Municipalities are considered 'legal personalities'. Their missions include the management of municipal patrimony, the establishing of a police regulation to ensure public order, the provision of potable water and the treatment of wastewater, as well as general waste management.

Further responsibilities managed on municipal level are the maintenance of roads, organisation of primary education, overseeing changes in civil status, social services, funerals, and graveyards.

Municipalities also offer services in the areas of sport, culture, and tourism. Some further participate in the support of people with special needs, such as youths and seniors.

Through the electoral process, residents thereby influence who ends up taking decisions in all the aforementioned matters.

Who is affected by municipal elections?

As in the general elections, voting is mandatory for every person in the voters' register.

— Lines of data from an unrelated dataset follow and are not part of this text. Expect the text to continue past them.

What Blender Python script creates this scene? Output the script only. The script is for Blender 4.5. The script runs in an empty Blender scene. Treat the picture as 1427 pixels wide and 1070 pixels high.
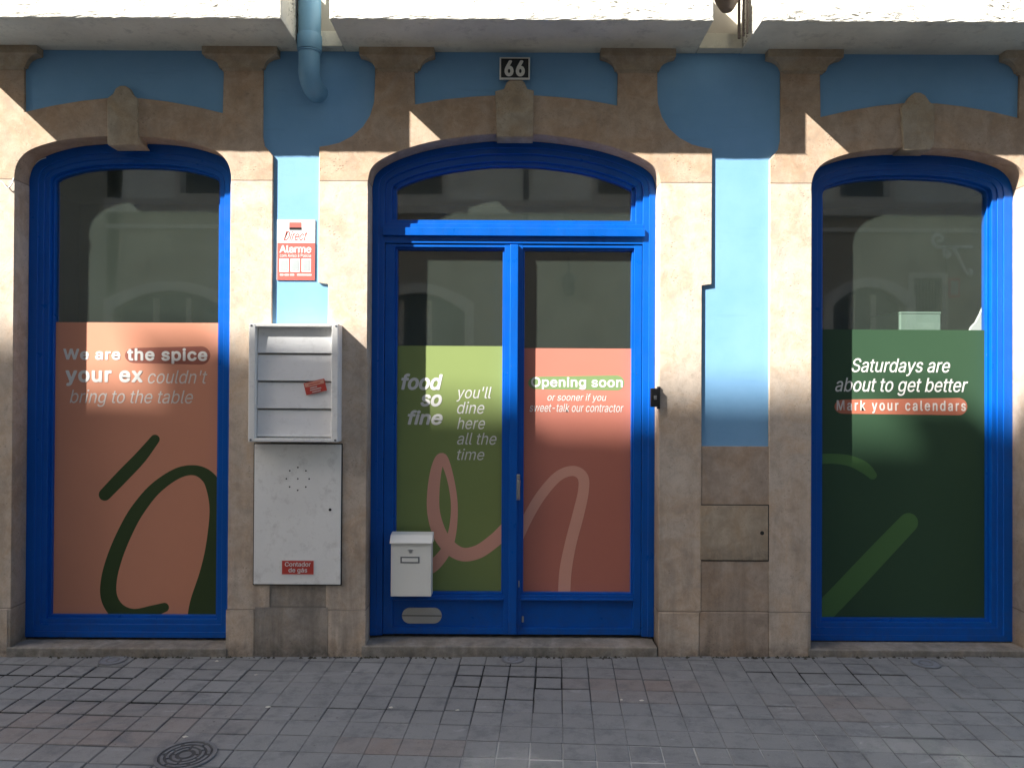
import bpy, bmesh, math, random
from mathutils import Vector, Matrix
random.seed(7)
R = math.radians
scene = bpy.context.scene
COL = scene.collection

# ------------------------------------------------------------------ camera
FPX = 1072.0                       # focal length in photograph pixels (1427 wide)
CAMD, CAMH = 4.6, 1.588
PITCH, ROLL = R(0.43), R(0.30)
cam = bpy.data.cameras.new("camera"); cam_o = bpy.data.objects.new("camera", cam); COL.objects.link(cam_o)
cam.sensor_width = 36.0; cam.lens = FPX / 1427 * 36.0
cam.clip_start = 0.05; cam.clip_end = 500
CM = Matrix.Rotation(math.pi/2 + PITCH, 4, 'X') @ Matrix.Rotation(ROLL, 4, 'Z')
cam_o.matrix_world = Matrix.Translation((0, -CAMD, CAMH)) @ CM
scene.camera = cam_o

# ------------------------------------------------------------------ light
SUN = Vector((1.68, 1.0, -1.56))           # direction the light travels
elev = math.atan2(1.56, math.hypot(1.68, 1.0))
world = bpy.data.worlds.new("World"); scene.world = world; world.use_nodes = True
wn = world.node_tree.nodes; wl = world.node_tree.links
sky = wn.new('ShaderNodeTexSky'); sky.sky_type = 'NISHITA'; sky.sun_disc = False
sky.sun_elevation = elev; sky.sun_rotation = math.atan2(-1.68, -1.0) % (2*math.pi)
sky.dust_density = 2.6
bg = wn['Background']; bg.inputs[1].default_value = 0.076
wl.new(sky.outputs[0], bg.inputs[0])
sl = bpy.data.lights.new("sun", 'SUN'); sl.energy = 5.0; sl.angle = R(0.53); sl.color = (1.0, 0.965, 0.905)
so = bpy.data.objects.new("sun", sl); COL.objects.link(so)
so.rotation_euler = SUN.to_track_quat('-Z', 'Y').to_euler()
so.location = (-10, -6, 12)

vs = scene.view_settings
vs.view_transform = 'Standard'; vs.look = 'None'; vs.gamma = 1.0; vs.use_curve_mapping = False
vs.exposure = 1.88
scene.cycles.max_bounces = 12; scene.cycles.diffuse_bounces = 5; scene.cycles.transparent_max_bounces = 16
scene.cycles.use_denoising = True
scene.cycles.blur_glossy = 0.0; scene.cycles.sample_clamp_indirect = 0.0     # keeps the sun patches the panes throw on the pavement

# ------------------------------------------------------------------ pixel -> world helpers
def ray(px, py):
    d = Vector(((px - 713.5)/FPX, -(py - 535.0)/FPX, -1.0))
    return (CM.to_3x3() @ d)
def P(px, py, y=0.0):
    d = ray(px, py); t = (y + CAMD)/d.y
    return (d.x*t, CAMH + d.z*t)
def PX(px, y=0.0, py=550): return P(px, py, y)[0]
def PZ(py, px=713.5, y=0.0): return P(px, py, y)[1]
GSX, GSY = 0.0052, 0.035
def gz(x, y): return GSX*x + GSY*min(y, 0.0) if y > -5.2 else GSX*x + GSY*-5.2
def PG(px, py):
    d = ray(px, py); o = Vector((0, -CAMD, CAMH))
    t = (GSX*o.x + GSY*o.y - o.z)/(d.z - GSX*d.x - GSY*d.y)
    p = o + d*t
    return p.x, p.y, p.z

# ------------------------------------------------------------------ materials
class NT:
    def __init__(s, name):
        s.m = bpy.data.materials.new(name); s.m.use_nodes = True
        s.n = s.m.node_tree.nodes; s.l = s.m.node_tree.links
        s.b = s.n['Principled BSDF']; s.out = s.n['Material Output']
        s.tc = s.n.new('ShaderNodeTexCoord').outputs['Object']
    def node(s, t, **kw):
        nd = s.n.new(t)
        for k, v in kw.items(): setattr(nd, k, v)
        return nd
    def put(s, inp, v):
        if isinstance(v, bpy.types.NodeSocket): s.l.new(v, inp)
        elif isinstance(v, tuple) and len(v) == 3 and inp.type == 'RGBA': inp.default_value = (*v, 1)
        else: inp.default_value = v
    def noise(s, scale, detail=6, rough=0.6, vec=None, dist=0.0):
        nd = s.node('ShaderNodeTexNoise'); nd.inputs['Scale'].default_value = scale
        nd.inputs['Detail'].default_value = detail; nd.inputs['Roughness'].default_value = rough
        nd.inputs['Distortion'].default_value = dist
        s.l.new(vec or s.tc, nd.inputs['Vector']); return nd.outputs['Fac']
    def scaled(s, sc):
        nd = s.node('ShaderNodeMapping'); nd.inputs['Scale'].default_value = sc
        s.l.new(s.tc, nd.inputs['Vector']); return nd.outputs[0]
    def voro(s, scale, vec=None, feature='F1', out='Distance'):
        nd = s.node('ShaderNodeTexVoronoi'); nd.feature = feature; nd.inputs['Scale'].default_value = scale
        s.l.new(vec or s.tc, nd.inputs['Vector']); return nd.outputs[out]
    def ramp(s, v, a, b, ca=0.0, cb=1.0):
        nd = s.node('ShaderNodeMapRange'); nd.clamp = True
        s.put(nd.inputs[0], v); nd.inputs[1].default_value = a; nd.inputs[2].default_value = b
        nd.inputs[3].default_value = ca; nd.inputs[4].default_value = cb; return nd.outputs[0]
    def mix(s, f, a, b, blend='MIX'):
        nd = s.node('ShaderNodeMix', data_type='RGBA', blend_type=blend)
        s.put(nd.inputs[0], f); s.put(nd.inputs[6], a); s.put(nd.inputs[7], b); return nd.outputs[2]
    def math(s, op, a, b=0.0):
        nd = s.node('ShaderNodeMath', operation=op); s.put(nd.inputs[0], a); s.put(nd.inputs[1], b); return nd.outputs[0]
    def sep(s):
        nd = s.node('ShaderNodeSeparateXYZ'); s.l.new(s.tc, nd.inputs[0]); return nd.outputs
    def bump(s, h, strength=0.4, dist=0.01):
        nd = s.node('ShaderNodeBump'); nd.inputs['Strength'].default_value = strength
        nd.inputs['Distance'].default_value = dist; s.l.new(h, nd.inputs['Height'])
        s.l.new(nd.outputs[0], s.b.inputs['Normal']); return nd
    def set(s, **kw):
        names = dict(col='Base Color', rough='Roughness', metal='Metallic', spec='Specular IOR Level',
                     coat='Coat Weight', coatr='Coat Roughness')
        for k, v in kw.items(): s.put(s.b.inputs[names[k]], v)
        return s

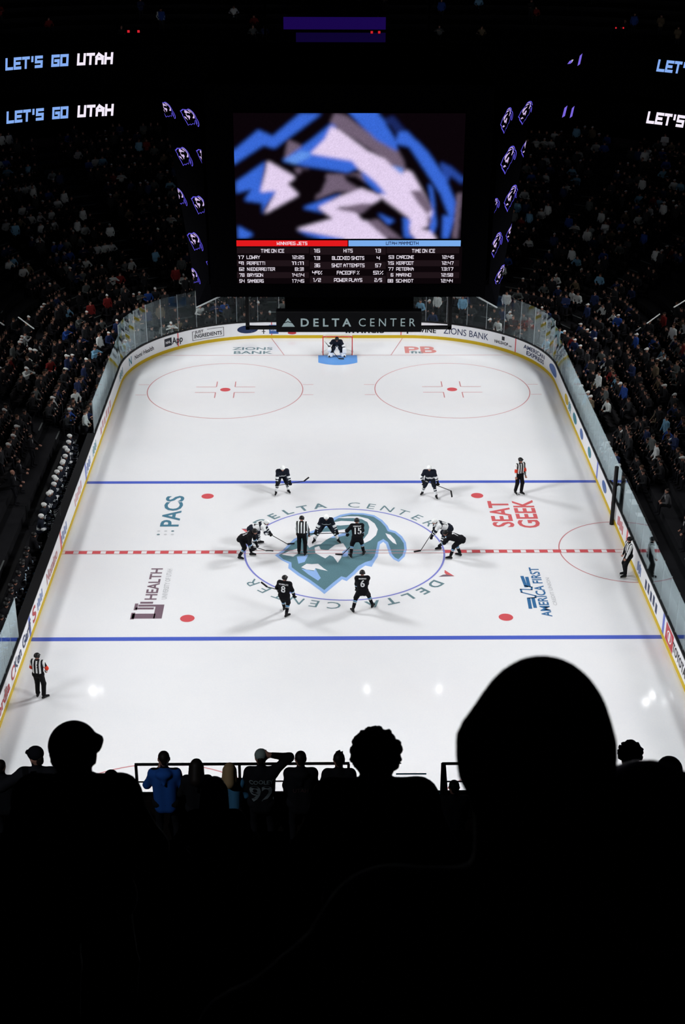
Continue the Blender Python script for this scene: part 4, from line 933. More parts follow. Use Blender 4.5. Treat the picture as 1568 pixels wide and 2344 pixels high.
def skate(J, i, root):
    an, toe = J['an'][i], J['toe'][i]; f = nrm((toe-an)*np.array([1, 1, 0])); hz = an[2]-.085
    heel = np.array([an[0], an[1], hz])-f*.05; tip = np.array([an[0], an[1], hz])+f*.19
    b = sdf_obj('skate', [cap(an+(0, 0, .05), np.array([an[0], an[1], hz+.02]), .055, .055), cap(heel, tip, .045, .040)], [BOOT], .018, .03, root)
    sd = np.array([-f[1], f[0], 0])*.012; g0 = an[2]-.165
    V = [heel-f*.01-sd, tip+f*.03-sd, tip+f*.03+sd, heel-f*.01+sd]; V = [np.array([v[0], v[1], 0]) for v in V]
    MB().hexa([v+(0, 0, g0+.012) for v in V]+[v+(0, 0, hz-.035) for v in V]).build('blade_holder', HOLD, b)
    sd *= .25; V = [heel-f*.02-sd, tip+f*.05-sd, tip+f*.05+sd, heel-f*.02+sd]; V = [np.array([v[0], v[1], 0]) for v in V]
    MB().hexa([v+(0, 0, g0) for v in V]+[v+(0, 0, g0+.03) for v in V]).build('skate_blade', STEEL, b)
def jersey_prims(J, team, pad=1.0, yoke=.62):
    d, r, f = J['d'], J['r'], J['f']; P = []
    if team == 'w':
        tor = lambda t, c: 1 if t < .05 else (0 if t < .10 else (1 if t < .2 else (0 if t < yoke else 1)))
        ua = (lambda t, c: 1 if t < .82 else 0) if yoke < .8 else (lambda t, c: 0 if t < .7 else 1)
        fa = lambda t, c: 0 if t < .25 else (1 if t < .5 else (0 if t < .68 else 1))
        shp = 1 if yoke < .8 else 0
    elif team == 'u':
        tor = lambda t, c: 0 if t < .03 else (2 if t < .085 else (0 if t < .12 else (3 if t < .155 else 0))); ua = lambda t, c: 0; fa = lambda t, c: 2 if .18 < t < .32 else (3 if .36 < t < .46 else 0); shp = 0
    else: tor = ua = fa = None; shp = 0
    lo = J['pv']-d*.10
    for s in (-1, 1): P.append(cap(lo+r*s*.075, J['chest']+r*s*.095, .128*pad, .148*pad, 0, tor))
    P.append(cap(J['sh'][0], J['sh'][1], .108*pad, m=shp))
    for i in (0, 1): P += [cap(J['sh'][i], J['el'][i], .090*pad, .078*pad, 0, ua), cap(J['el'][i], J['el'][i]+(J['ha'][i]-J['el'][i])*.8, .078*pad, .062*pad, 0, fa)]
    return P
TEAMS = {'w': ([WHT, NAVY, SKYB, GREYW], HELW, NAVY, [WHT, NAVY], lambda t, c: 1 if (.22 < t < .36 or .5 < t < .64) else 0),
         'u': ([BLK_, BLK_, SKYB, WHT], HELB, BLK_, [BLK_, SKYB, WHT], lambda t, c: 1 if .3 < t < .42 else (2 if .47 < t < .53 else 0))}
def stick(top, heel, bdir, loc, rz, label, sc_=1.0):
    o = empty('hockey_stick', loc, rz); o.scale = (sc_,)*3; tag(o, label, 'hockey stick', 'hockey sticks on the ice')
    top, heel = np.array(top, float), np.array(heel, float)
    MB().tube(top, heel, .017, n=6).build('shaft', SHAFT, o)
    bd = nrm(bdir); up = nrm(np.cross(np.cross(bd, (top-heel)), bd)); sd = nrm(np.cross(bd, up)); V = []
    for s in np.linspace(0, .32, 5):
        c = heel+bd*s+sd*.35*s*s
        V += [c-up*.035+sd*.01, c+up*.035+sd*.01, c+up*.035-sd*.01, c-up*.035-sd*.01]
    F = [(i*4+j, i*4+4+j, i*4+4+(j+1) % 4, i*4+(j+1) % 4) for i in range(4) for j in range(4)]+[(0, 1, 2, 3), (19, 18, 17, 16)]
    mk('stick_blade', V, F, SHAFT, o); u = nrm(heel-top); MB().tube(top-u*.02, top+u*.09, .021, n=6).build('grip_tape', TAPE, o)
    return o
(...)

Exempt are people aged 75 and older and people who can prove that they are unable to show up.

People not fulfilling either of these criteria and who fail to vote can, at least in theory, be fined for not participating in the electoral process.

It is also possible to register for mail-in voting via myguichet.lu, which can be done from 20 March to 17 May. Different deadlines apply to people living abroad, however.

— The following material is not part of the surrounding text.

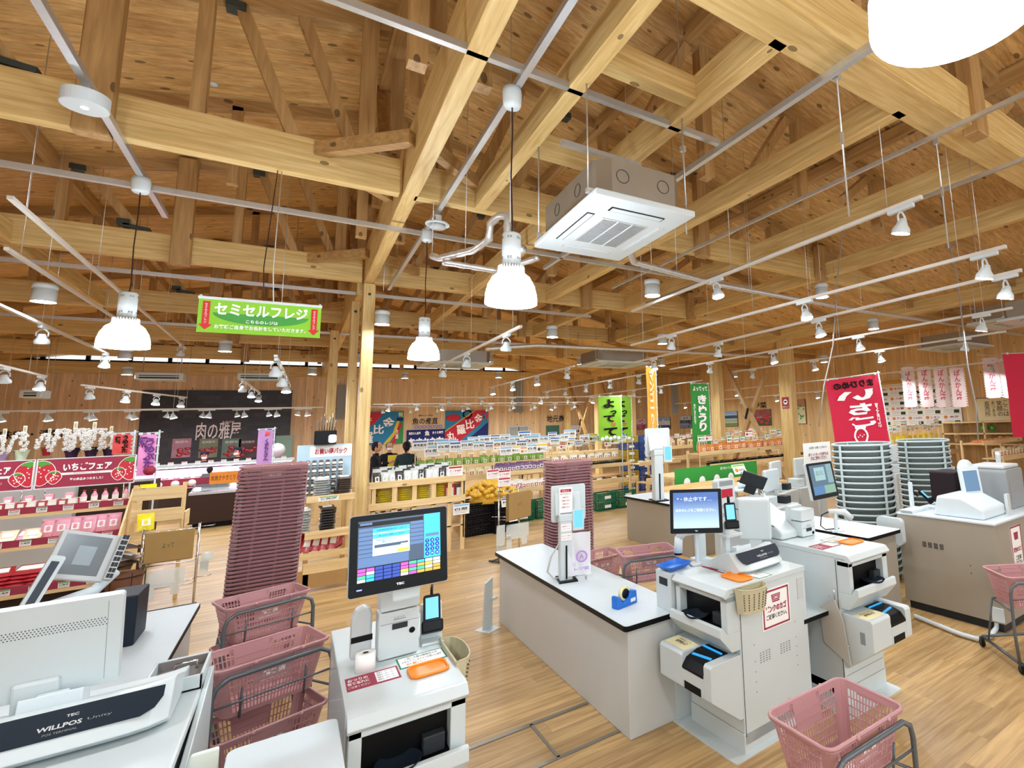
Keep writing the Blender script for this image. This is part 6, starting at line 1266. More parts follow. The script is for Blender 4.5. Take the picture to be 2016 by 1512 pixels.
for x in (0, .3, .6, .9, 1.16, W_ - .04): build('upright', G().box((x, -.0, 0), (x + .07, .02, 1.2)), cwz, t)
for z in (.82, 1.16): build('rail', G().box((-.03, -.025, z), (W_ + .03, 0, z + .11)), cw, t, bev=.003, seg=1)
for x in (-.01, W_): build('side', G().box((x, 0, .2), (x + .02, .7, 1.2)), cwy, t)
build('deck', G().box((0, 0, 1.18), (W_, .7, 1.2)).box((0, 0, .8), (W_, .7, .82)).box((0, 0, .4), (W_, .7, .42)), cw, t)
packs = [('yellow', .09), ('yellow', .4), ('yellow', .68), ('yellow', .98)]
for n, x in packs:
    for k in range(9): put(flatpack(n), (1.03 + x + .12, 9.86, .84 + .035 * k), (-1.45, 0, rnd.uniform(-.08, .08)), 'yellow pack piled behind the pine uprights of the crate rack', 'food pack', 'yellow packs in the crate rack', (1.1, .8, .8))
    for k in range(7): put(flatpack('brown' if x < .5 else 'red'), (1.03 + x + .12, 9.93, .44 + .04 * k), (-1.45, 0, 0), 'dark pack on the lower deck of the crate rack', 'food pack', 'lower packs in the crate rack', (1, .8, .8))
put(BX['red'], (2.24, 9.9, .84), 0, 'red box standing in the crate rack', 'box', None, (1.4, 1, 4.6)); put(BX['brown'], (2.4, 9.9, .84), 0, 'brown printed box standing in the crate rack', 'box', None, (1.2, 1, 4.4))
for k in range(44): put(P_['silver' if k % 3 else 'dark'], (1.12 + (k % 11) * .11, 9.88 + .13 * (k // 11), 1.2 + .0), (-.3, 0, rnd.uniform(-.4, .4)), 'silver topped pouch standing on the crate rack', 'food pouch', 'silver pouches on the crate rack', (.75, 1, 1.0 + .1 * (k // 11)))
put(CD[5], (2.3, 9.76, 1.26), 0, 'orange and white price sign on the right end of the crate rack', 'price sign', None, 1.2); put(CD[8], (2.4, 9.72, .6), 0, 'blue and white sign hanging at the lower right of the crate rack', 'price sign', None, .9)
# ---------------- citrus pile on black crates
for (x, y) in ((2.98, 10.95), (3.5, 10.85), (3.1, 11.4), (3.62, 11.3)):
    for k in range(3): put(CR_['black'], (x, y, k * .21), .12, 'black plastic crate stacked under the yellow citrus pile, seen from the %s' % ('front' if y < 11 else 'rear'), 'crate', 'black crates under the citrus, ' + ('front' if y < 11 else 'rear'))
cit = proto('citrus_fruit', G().lathe([(.001, -.038), (.02, -.036), (.038, -.018), (.043, .004), (.034, .028), (.014, .04), (.006, .04), (.004, .034), (.001, .034)], 12), mat('yellow_citrus', '#d9a92c', .45, vary=.15, scale=15, bump=.1))
r5 = random.Random(3)
for k in range(150):
    u = r5.random() ** .6; a = r5.random() * 6.283; x, y = 3.3 + .56 * u * math.cos(a), 11.1 + .5 * u * math.sin(a); z = .71 + .27 * (1 - u ** 1.6)
    put(cit, (x, y, z + r5.uniform(-.015, .015)), (r5.random() * 3, r5.random() * 3, 0), 'yellow citrus fruit in the pile on black crates', 'citrus fruit', 'citrus fruits in the pile', 1.15)
tag(build('pile_core', G().lathe([(.42, .58), (.38, .66), (.22, .76), (.001, .82)], 20, (3.3, 11.1, 0)), MT['yellow_citrus']), 'deeper fruit inside the citrus pile', 'citrus fruit', None, 'stuff')
put(CD[6], (3.5, 10.62, .5), (-.2, 0, .2), 'white price sign on the right of the citrus crates', 'price sign', None, 1.0); put(CD[6], (3.62, 10.6, .2), (-.2, 0, .2), 'white price sign low on the citrus crates', 'price sign', None, .8)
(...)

People who do not hold the Luxembourgish nationality are allowed to vote, regardless of whether they come from an EU country or not. Since the residence clause has been abolished, it also no longer matters how long a foreign citizen has lived in the Grand Duchy prior to the municipal election.

Nevertheless, foreign citizens residing in a Luxembourgish town have to enrol in the voters' register. The deadline to do so concludes at 5pm 55 days prior to election day, which is 17 April 2023.

44 days prior to the election, all registration procedures are closed for good.

How is the number of municipal councillors regulated?

The number of councillors depends on a municipality's population size.

  • Seven councillors in municipalities with up to 999 residents
  • Nine councillors in municipalities with 1,000 to 2,999 residents
  • Eleven councillors in municipalities with 3,000 to 5,999 residents
  • Eleven councillors in municipalities with 3,000 to 5,999 residents
  • 13 councillors in municipalities with 6,000 to 9,999 residents
  • 15 councillors in municipalities with 10,000 to 14,999 residents
  • 17 councillors in municipalities with 15,000 to 19,999 residents
  • 19 councillors in municipalities with more than 20,000 residents

The capital is the only exception with a total of 27 councillors on the municipal council.

What are the two electoral systems?

Councillors are either elected through the relative majority system, which is applied in municipalities whose population falls short of 3,000 residents, or through list-based voting with proportional representation, which is applied in all municipalities with more than 3,000 residents. This means that individual politicians run in smaller towns while political parties present a list of selected candidates in larger ones.

In 2023, six municipalities will switch from relative majority to proportional representation:

  • Beaufort
  • Bettendorf
  • Esch-sur-Sûre
  • Lintgen
  • Redange/Attert
  • Wormeldange

In four municipalities, transition regulations following amalgamation will expire:

  • Helperknapp (formerly Boevange-sur-Attert and Tuntange)
  • Parc Hosingen (formerly Consthum, Hosingen, and Hoscheid)
  • Rosport-Mompach (formerly Rosport and Mompach)
  • Schengen (formerly Schengen, Burmerange, and Wellenstein)

This means that for a first time in Luxembourg's election history, there will be more municipalities applying proportional representation (56) than relative majority (46).

Which towns will merge following the elections?

After the elections, Luxembourg will have two fewer municipalities. Due to two mergers, the number will thereby decrease from 102 to 100. Grosbous and Wahl in the northern district will join forces while Bous and Waldbredimus in the eastern district will do the same.

Nevertheless, the upcoming elections are still held in 102 municipalities. The municipal council elected in Grosbous-Wahl will then enter a transition phase with twelve councillors, six from each town, until 2029. The aldermen council will consist of four people, two representatives from each town. Both incumbent mayors, Paul Engel (Grosbous) and Christiane Thommes-Bach (Wahl), will run for reelection.

The municipal council of Bous-Waldbredimus will be made up of eleven councillors, six from the former town and five from the latter. The four positions on the aldermen council will be shared equally. Both incumbent mayors, Carlo Kütten (Bous) and Thomas Wolter (Waldbredimus), will not run for reelection.